A peculiar feature of Tom Taylor's editorship was the hieroglyphical character of his handwriting. His missives of instructions to artists and writers came as a terror to the receivers, who could make little of them. "Mr. Tom Taylor's letters," Mr. Swain informs me, "were often very difficult to decipher. His writing was peculiar, and he would also continue the letter if necessary in any odd corner that was vacant. I remember his writing some instructions to an artist one day in this fashion, while I stood at his table, and, while blotting it, saying, 'You can send it off, but I don't think he'll be able to make it out.'" To this experience may be added my own—that I have been the first to decipher one of these notes addressed to an unattached artist, now understood for the first time, nearly twenty years after it was written. To the compositors he was a perpetual tribulation; and it is doubtful if he could not have given points to Horace Greeley. That his son helped him, towards the end, in a secretarial sort of way, was no doubt a saving mercy.

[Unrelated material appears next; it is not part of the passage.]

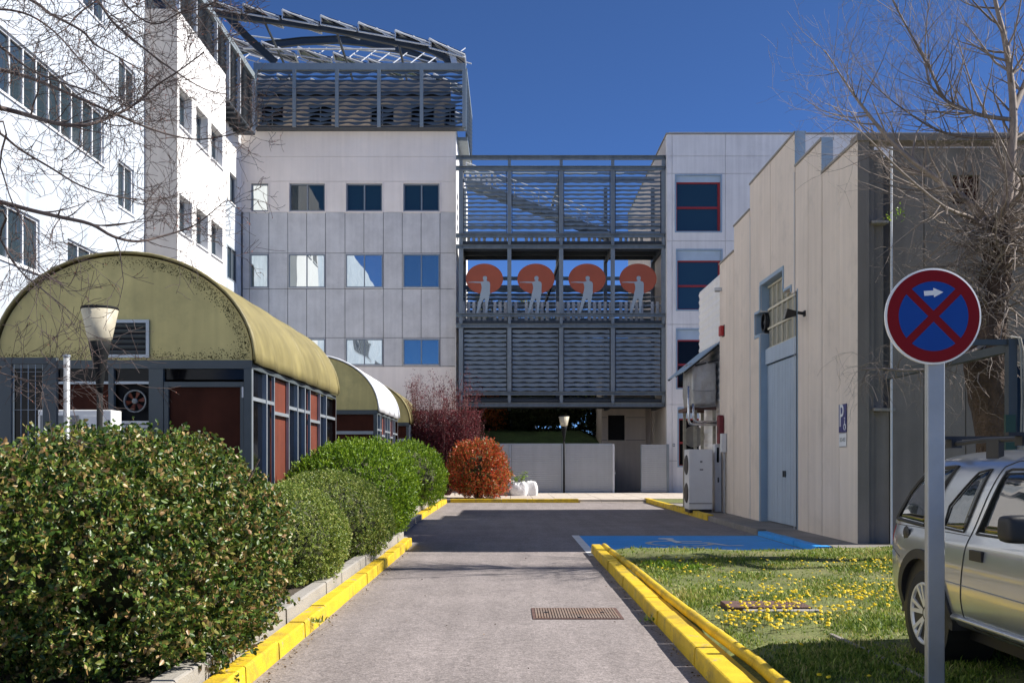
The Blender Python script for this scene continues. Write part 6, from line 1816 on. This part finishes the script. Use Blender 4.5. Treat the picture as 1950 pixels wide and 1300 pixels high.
for k, (x, y, _, lab) in enumerate(tall):
    h = .2 if k < 2 else (.05 if k < 4 else .1)
    D = (CAMZ - .12 - h) * F / (y - 880); X = PX(x, D); z = float(lawn_z_np(np.array([X]), np.array([D]))[0])
    t = thing('dandelion', lab, 'flower', (X, D, z))
    b = MB(); b.tube([(X, D, z), (X + .01, D, z + h * .5), (X, D, z + h)], .0028, 5, cap=False); b.build('stem', LM['blade'], t)
    b = MB(); flower_mb(b, Vector((X, D, z + h)), .02, rg, .2); b.build('flower_head', M['petal'], t)

# pruned twigs sticking out of the middle sack
seg = []; rgt = random.Random(6); b0 = Vector((PX(988, 44.3), 44.3, .62)); lp = []; ln = []
for k in range(16):
    tip = b0 + Vector((rgt.uniform(-.75, .45), rgt.uniform(-.3, .2), rgt.uniform(.1, .55))); o1, ra = path(seg, [b0 + Vector((rgt.uniform(-.25, .25), 0, -.1)), b0.lerp(tip, .5) + Vector((0, 0, .1)), tip], .009, .003, 9, 3)
    for q in o1[3:]:
        for _ in range(4): lp.append(list(q - waste.location + Vector((rgt.gauss(0, .04), rgt.gauss(0, .04), rgt.gauss(0, .04))))); ln.append([rgt.gauss(0, .5), rgt.gauss(0, .5), 1])
o = tubes_object('twigs', seg, M['twig_dark'], waste, 4, 4); o['kind'] = 'stuff'
f = link_mesh('cut_leaves', leaves_mesh('cut_leaves', np.array(lp), np.array(ln), .07, .5, .6, rng=np.random.default_rng(4)), LM['bright'], waste); f['kind'] = 'stuff'

# weeds at the kerb and dry stalks in front of the big bush
rgn = np.random.default_rng(15)
for k, (x, y, z, w, n, lab) in enumerate([(1.44, 10.0, .02, .05, 60, 'small green weed at the foot of the right kerb beside the manhole cover'), (-1.84, 9.4, .1, .06, 70, 'withered weed growing on the left yellow kerb beside the huge bush'), (2.2, 14.3, .12, .16, 160, 'leafy green weed clump near the far kerb end of the lawn'), (2.5, 13.9, .12, .14, 130, 'pale leafed weed clump in the lawn beside another clump')]):
    t = thing('weed', lab, 'weed', (x, y, z))
    pos = rgn.normal(size=(n, 3)) * np.array([w, w, .0]); up = np.tile(np.array([[0, 0, 1.0]]), (n, 1))
    f = link_mesh('foliage', leaves_mesh('foliage', pos, up, .09 if k > 1 else .05, .28, .55, rng=rgn), LM['olive' if k == 1 else 'bright'], t); f['kind'] = 'stuff'

# fallen leaves and grit along the kerbs
rgl = np.random.default_rng(91); nl_ = 900
side_ = rgl.random(nl_) < .55
ly = 5 + 34 * rgl.random(nl_) ** 1.8
lx = np.where(side_, -1.83 + np.abs(rgl.normal(0, .05, nl_)), 1.42 - np.abs(rgl.normal(0, .05, nl_)))
far_ = rgl.random(nl_) < .08; lx = np.where(far_, rgl.uniform(-1.8, 1.4, nl_), lx)
okk = ly < 17.5
pos = np.stack([lx, ly, np.full(nl_, .012)], 1)[okk]
nr = np.stack([rgl.normal(size=len(pos)), rgl.normal(size=len(pos)), rgl.normal(size=len(pos)) * .1], 1)
me = leaves_mesh('leaf_litter', pos, nr, .022, .5, .1, rng=rgl)
o = link_mesh('leaf_litter', me, leaf_mat('litter', [(0, (.06, .04, .025)), (.6, (.14, .09, .05)), (1, (.28, .2, .11))], .7, .1, .2)); tag(o, 'dry leaves and grit lying along both yellow kerbs', 'leaf litter', kind='stuff')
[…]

His was one of the busiest literary and journalistic careers of the day; and when he died he left a void—great, it is true, yet in one respect easily enough filled. But it was little to his friends that his humour was not of the brightest and lightest, for his heart was of the warmest, as Mr. George Meredith set forth in the October number of the "Cornhill Magazine," to which he contributed a noble tribute—"To a Friend Recently Lost, T. T."—a sonnet beginning:—

"When I remember, Friend, whom lost I call
Because a man beloved is taken hence,
The tender humour and the fire of sense
In your good eyes: how full of heart for all;
And chiefly for the weaker by the wall,
You bore that light of sane benevolence:"

The Punch men, themselves, in a whole-page obituary (July 24th, 1880), bore graceful testimony to his personal worth. "That he is not with us," they said, "is hard to imagine.... A cultivated man of letters, an admirable scholar, he was as free from pedantry as he was incapable of idleness. From first to last he was, in the highest and best sense, 'Thorough.' ... Quick to detect and appreciate talent, he was ready in every way and on all occasions to hold out a helping hand to a beginner." Thus feelingly they spoke of "the dear friend" they had lost. For in his death they forgot the little annoyances they had suffered from the tampering with their lines and spoiling their points, of which they had sometimes had occasion to complain; with other drawbacks belonging to an essentially fidgety nature. It may safely be said, that if he left a hard task to his successor to work up the reputation of Punch as a comic paper, he did not at least render it difficult for him to make his mark by comparison.

No new humorist appeared in the volumes for 1845, although a poet of eminence found expression on a single occasion. To one Kelly is to be credited some humorous verses on "Dunsinane;" to J. Rigby, an Irish Song; to Leech, his Harlequinade verses (which do not aspire even to the dignity of a "trifle" or doggerel); to Watts Phillips, a few articles of little importance; and to J. King, the verses in which an "Exiled Londoner" (p. 147, Vol. IX.) apostrophises his beloved Babylon. The one contribution of importance was that of Mr. Coventry Patmore.